● THE PROBLEM
Set down all of the data exactly as it appears.

● DATASET EXCERPT
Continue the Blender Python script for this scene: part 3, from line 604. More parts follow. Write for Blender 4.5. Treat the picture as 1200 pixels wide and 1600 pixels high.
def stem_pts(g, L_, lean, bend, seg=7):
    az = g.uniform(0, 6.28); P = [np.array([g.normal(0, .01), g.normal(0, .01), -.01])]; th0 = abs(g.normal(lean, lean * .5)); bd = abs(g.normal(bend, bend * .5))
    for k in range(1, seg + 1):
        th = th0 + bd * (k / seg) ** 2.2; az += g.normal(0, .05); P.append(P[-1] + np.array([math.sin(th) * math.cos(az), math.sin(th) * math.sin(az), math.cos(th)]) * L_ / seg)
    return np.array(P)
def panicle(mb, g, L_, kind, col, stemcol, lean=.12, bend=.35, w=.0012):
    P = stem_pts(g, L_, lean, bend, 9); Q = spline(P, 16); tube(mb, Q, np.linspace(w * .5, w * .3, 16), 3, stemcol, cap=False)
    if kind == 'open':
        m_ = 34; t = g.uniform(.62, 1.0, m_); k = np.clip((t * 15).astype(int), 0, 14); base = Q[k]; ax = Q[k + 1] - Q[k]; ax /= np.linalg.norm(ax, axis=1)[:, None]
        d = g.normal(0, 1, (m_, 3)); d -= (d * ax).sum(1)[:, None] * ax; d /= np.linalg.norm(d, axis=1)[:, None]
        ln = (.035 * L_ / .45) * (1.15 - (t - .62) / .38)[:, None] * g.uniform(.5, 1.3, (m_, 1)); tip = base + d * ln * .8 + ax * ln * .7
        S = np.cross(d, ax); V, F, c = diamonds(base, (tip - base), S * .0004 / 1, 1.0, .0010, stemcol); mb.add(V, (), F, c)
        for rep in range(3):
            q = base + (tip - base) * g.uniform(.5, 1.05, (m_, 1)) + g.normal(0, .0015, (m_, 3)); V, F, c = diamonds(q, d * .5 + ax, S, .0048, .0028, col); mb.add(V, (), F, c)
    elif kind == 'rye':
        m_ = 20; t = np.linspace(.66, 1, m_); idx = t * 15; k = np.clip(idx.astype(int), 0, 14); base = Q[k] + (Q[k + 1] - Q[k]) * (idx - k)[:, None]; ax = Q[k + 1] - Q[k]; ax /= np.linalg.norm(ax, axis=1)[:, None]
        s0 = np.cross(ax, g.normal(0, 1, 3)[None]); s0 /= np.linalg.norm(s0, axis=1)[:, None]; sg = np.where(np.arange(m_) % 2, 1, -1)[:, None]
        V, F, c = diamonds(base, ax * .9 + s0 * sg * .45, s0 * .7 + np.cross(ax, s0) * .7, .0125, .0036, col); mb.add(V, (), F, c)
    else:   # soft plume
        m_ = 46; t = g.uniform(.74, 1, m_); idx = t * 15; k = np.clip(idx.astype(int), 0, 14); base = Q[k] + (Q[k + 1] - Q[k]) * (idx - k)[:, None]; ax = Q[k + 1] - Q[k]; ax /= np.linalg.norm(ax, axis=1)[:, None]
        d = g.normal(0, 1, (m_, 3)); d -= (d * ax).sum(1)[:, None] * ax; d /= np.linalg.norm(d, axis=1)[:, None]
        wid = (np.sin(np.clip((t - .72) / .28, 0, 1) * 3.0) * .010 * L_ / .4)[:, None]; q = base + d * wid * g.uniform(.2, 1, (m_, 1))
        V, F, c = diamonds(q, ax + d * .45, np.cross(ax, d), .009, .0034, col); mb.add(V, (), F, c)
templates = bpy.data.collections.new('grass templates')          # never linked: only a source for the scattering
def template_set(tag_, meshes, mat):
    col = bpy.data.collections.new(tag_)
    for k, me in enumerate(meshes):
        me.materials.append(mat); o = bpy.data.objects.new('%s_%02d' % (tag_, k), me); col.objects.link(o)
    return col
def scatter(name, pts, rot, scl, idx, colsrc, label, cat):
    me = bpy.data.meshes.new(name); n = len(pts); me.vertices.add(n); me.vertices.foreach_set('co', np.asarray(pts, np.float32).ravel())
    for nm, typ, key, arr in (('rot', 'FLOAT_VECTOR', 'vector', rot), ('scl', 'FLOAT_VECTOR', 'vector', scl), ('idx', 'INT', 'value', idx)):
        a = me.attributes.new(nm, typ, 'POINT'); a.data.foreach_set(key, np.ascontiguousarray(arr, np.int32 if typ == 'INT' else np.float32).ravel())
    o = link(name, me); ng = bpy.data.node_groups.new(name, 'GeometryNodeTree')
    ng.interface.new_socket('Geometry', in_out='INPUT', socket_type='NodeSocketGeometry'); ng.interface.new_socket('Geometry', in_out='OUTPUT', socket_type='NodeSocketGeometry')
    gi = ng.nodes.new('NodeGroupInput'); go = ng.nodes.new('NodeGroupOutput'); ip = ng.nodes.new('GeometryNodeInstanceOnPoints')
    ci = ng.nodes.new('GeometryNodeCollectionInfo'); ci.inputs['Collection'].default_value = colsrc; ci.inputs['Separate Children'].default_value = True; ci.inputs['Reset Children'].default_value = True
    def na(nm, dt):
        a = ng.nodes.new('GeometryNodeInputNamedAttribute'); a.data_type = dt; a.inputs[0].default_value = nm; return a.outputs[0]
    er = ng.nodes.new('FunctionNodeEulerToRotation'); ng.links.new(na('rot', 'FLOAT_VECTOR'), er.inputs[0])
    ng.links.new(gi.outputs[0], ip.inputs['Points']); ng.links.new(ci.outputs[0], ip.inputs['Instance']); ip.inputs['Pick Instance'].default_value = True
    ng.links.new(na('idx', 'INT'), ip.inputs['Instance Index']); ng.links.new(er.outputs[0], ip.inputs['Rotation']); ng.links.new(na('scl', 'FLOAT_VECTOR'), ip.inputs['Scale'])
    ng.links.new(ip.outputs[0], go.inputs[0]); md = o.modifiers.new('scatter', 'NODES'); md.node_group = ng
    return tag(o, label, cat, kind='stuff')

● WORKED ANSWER
Continue the Blender Python script for this scene: part 3, from line 604. More parts follow. Write for Blender 4.5. Treat the picture as 1200 pixels wide and 1600 pixels high.
def stem_pts(g, L_, lean, bend, seg=7):
    az = g.uniform(0, 6.28); P = [np.array([g.normal(0, .01), g.normal(0, .01), -.01])]; th0 = abs(g.normal(lean, lean * .5)); bd = abs(g.normal(bend, bend * .5))
    for k in range(1, seg + 1):
        th = th0 + bd * (k / seg) ** 2.2; az += g.normal(0, .05); P.append(P[-1] + np.array([math.sin(th) * math.cos(az), math.sin(th) * math.sin(az), math.cos(th)]) * L_ / seg)
    return np.array(P)
def panicle(mb, g, L_, kind, col, stemcol, lean=.12, bend=.35, w=.0012):
    P = stem_pts(g, L_, lean, bend, 9); Q = spline(P, 16); tube(mb, Q, np.linspace(w * .5, w * .3, 16), 3, stemcol, cap=False)
    if kind == 'open':
        m_ = 34; t = g.uniform(.62, 1.0, m_); k = np.clip((t * 15).astype(int), 0, 14); base = Q[k]; ax = Q[k + 1] - Q[k]; ax /= np.linalg.norm(ax, axis=1)[:, None]
        d = g.normal(0, 1, (m_, 3)); d -= (d * ax).sum(1)[:, None] * ax; d /= np.linalg.norm(d, axis=1)[:, None]
        ln = (.035 * L_ / .45) * (1.15 - (t - .62) / .38)[:, None] * g.uniform(.5, 1.3, (m_, 1)); tip = base + d * ln * .8 + ax * ln * .7
        S = np.cross(d, ax); V, F, c = diamonds(base, (tip - base), S * .0004 / 1, 1.0, .0010, stemcol); mb.add(V, (), F, c)
        for rep in range(3):
            q = base + (tip - base) * g.uniform(.5, 1.05, (m_, 1)) + g.normal(0, .0015, (m_, 3)); V, F, c = diamonds(q, d * .5 + ax, S, .0048, .0028, col); mb.add(V, (), F, c)
    elif kind == 'rye':
        m_ = 20; t = np.linspace(.66, 1, m_); idx = t * 15; k = np.clip(idx.astype(int), 0, 14); base = Q[k] + (Q[k + 1] - Q[k]) * (idx - k)[:, None]; ax = Q[k + 1] - Q[k]; ax /= np.linalg.norm(ax, axis=1)[:, None]
        s0 = np.cross(ax, g.normal(0, 1, 3)[None]); s0 /= np.linalg.norm(s0, axis=1)[:, None]; sg = np.where(np.arange(m_) % 2, 1, -1)[:, None]
        V, F, c = diamonds(base, ax * .9 + s0 * sg * .45, s0 * .7 + np.cross(ax, s0) * .7, .0125, .0036, col); mb.add(V, (), F, c)
    else:   # soft plume
        m_ = 46; t = g.uniform(.74, 1, m_); idx = t * 15; k = np.clip(idx.astype(int), 0, 14); base = Q[k] + (Q[k + 1] - Q[k]) * (idx - k)[:, None]; ax = Q[k + 1] - Q[k]; ax /= np.linalg.norm(ax, axis=1)[:, None]
        d = g.normal(0, 1, (m_, 3)); d -= (d * ax).sum(1)[:, None] * ax; d /= np.linalg.norm(d, axis=1)[:, None]
        wid = (np.sin(np.clip((t - .72) / .28, 0, 1) * 3.0) * .010 * L_ / .4)[:, None]; q = base + d * wid * g.uniform(.2, 1, (m_, 1))
        V, F, c = diamonds(q, ax + d * .45, np.cross(ax, d), .009, .0034, col); mb.add(V, (), F, c)
templates = bpy.data.collections.new('grass templates')          # never linked: only a source for the scattering
def template_set(tag_, meshes, mat):
    col = bpy.data.collections.new(tag_)
    for k, me in enumerate(meshes):
        me.materials.append(mat); o = bpy.data.objects.new('%s_%02d' % (tag_, k), me); col.objects.link(o)
    return col
def scatter(name, pts, rot, scl, idx, colsrc, label, cat):
    me = bpy.data.meshes.new(name); n = len(pts); me.vertices.add(n); me.vertices.foreach_set('co', np.asarray(pts, np.float32).ravel())
    for nm, typ, key, arr in (('rot', 'FLOAT_VECTOR', 'vector', rot), ('scl', 'FLOAT_VECTOR', 'vector', scl), ('idx', 'INT', 'value', idx)):
        a = me.attributes.new(nm, typ, 'POINT'); a.data.foreach_set(key, np.ascontiguousarray(arr, np.int32 if typ == 'INT' else np.float32).ravel())
    o = link(name, me); ng = bpy.data.node_groups.new(name, 'GeometryNodeTree')
    ng.interface.new_socket('Geometry', in_out='INPUT', socket_type='NodeSocketGeometry'); ng.interface.new_socket('Geometry', in_out='OUTPUT', socket_type='NodeSocketGeometry')
    gi = ng.nodes.new('NodeGroupInput'); go = ng.nodes.new('NodeGroupOutput'); ip = ng.nodes.new('GeometryNodeInstanceOnPoints')
    ci = ng.nodes.new('GeometryNodeCollectionInfo'); ci.inputs['Collection'].default_value = colsrc; ci.inputs['Separate Children'].default_value = True; ci.inputs['Reset Children'].default_value = True
    def na(nm, dt):
        a = ng.nodes.new('GeometryNodeInputNamedAttribute'); a.data_type = dt; a.inputs[0].default_value = nm; return a.outputs[0]
    er = ng.nodes.new('FunctionNodeEulerToRotation'); ng.links.new(na('rot', 'FLOAT_VECTOR'), er.inputs[0])
    ng.links.new(gi.outputs[0], ip.inputs['Points']); ng.links.new(ci.outputs[0], ip.inputs['Instance']); ip.inputs['Pick Instance'].default_value = True
    ng.links.new(na('idx', 'INT'), ip.inputs['Instance Index']); ng.links.new(er.outputs[0], ip.inputs['Rotation']); ng.links.new(na('scl', 'FLOAT_VECTOR'), ip.inputs['Scale'])
    ng.links.new(ip.outputs[0], go.inputs[0]); md = o.modifiers.new('scatter', 'NODES'); md.node_group = ng
    return tag(o, label, cat, kind='stuff')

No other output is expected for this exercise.